India has continued to take advantage of China’s slowing economic growth to improve economic relationships around the world as it moves towards becoming the new driver of the global economy. Now, the focus has turned to Africa, to which Prime Minister Narendra Modi has pitched partnership of prosperity backed by a $10.6 billion credit.

“India and Africa must rise together,” Modi told African heads of state attending a summit in New Delhi on Thursday. He asked that his country and Africa cooperate to combat climate change and terrorism, boost maritime security, and reform international institutions including the United Nations Security Council.

India’s doubling of its development assistance to Africa, comes as the South Asian country seeks to strengthen its foothold in Africa, a region where trade and investments have trailed China’s despite ancient economic ties. While Modi said India- Africa trade has more than doubled to $70 billion in about a decade, that’s less than half what China achieved in the four years to 2014. But with China’s sluggish growth expected to continue in 2016, India is ready to cash in.

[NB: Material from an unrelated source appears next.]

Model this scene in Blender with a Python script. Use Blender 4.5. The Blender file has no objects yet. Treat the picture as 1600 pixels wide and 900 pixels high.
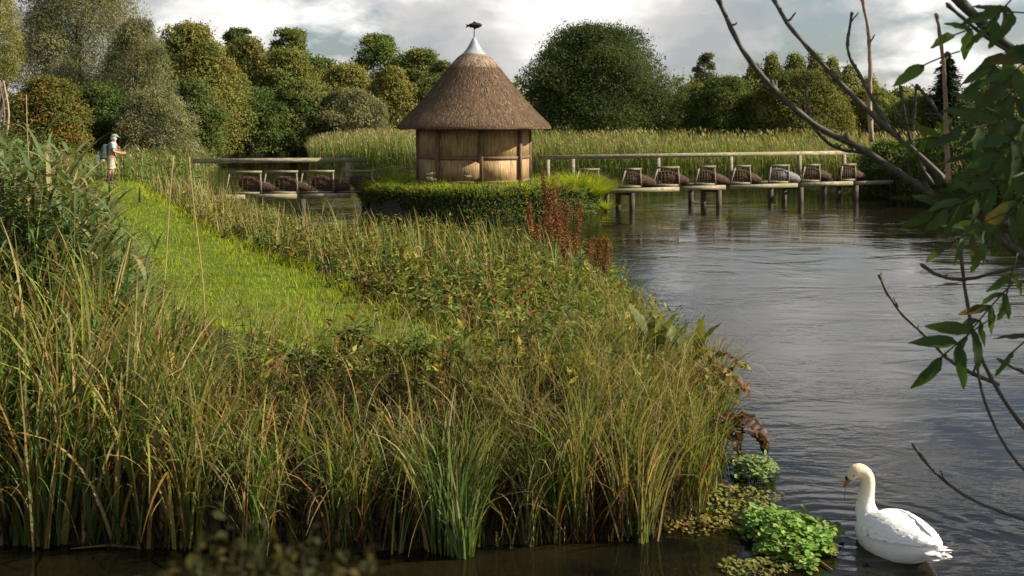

India-Africa forum, New Delhi, India
India’s Prime Minister Narendra Modi (Center-R-in white attire) and Foreign Minister Sushma Swaraj (L-orange sari) pose with their counterparts from African countries during the Inaugural Session of the India-Africa Forum Summit in New Delhi, India, October 29, 2015. REUTERS/Adnan Abidi

The aid would comprise $10 billion of concessional credit over the next five years, as well as $600 million in grants to fund an India-Africa development fund, health fund, and 50,000 scholarships. Those are new commitments, Modi said, in addition to the $8.6 billion program in loans and aid that India has pledged since 2008.

“No one has done less to contribute to global warming than India and Africa — no one can be more conscious of climate change than Indians and Africans,” Modi said as he invited African nations to join a global solar alliance he plans to launch in Paris on November 30 to compel rich nations to provide money and cheap technology to developing countries.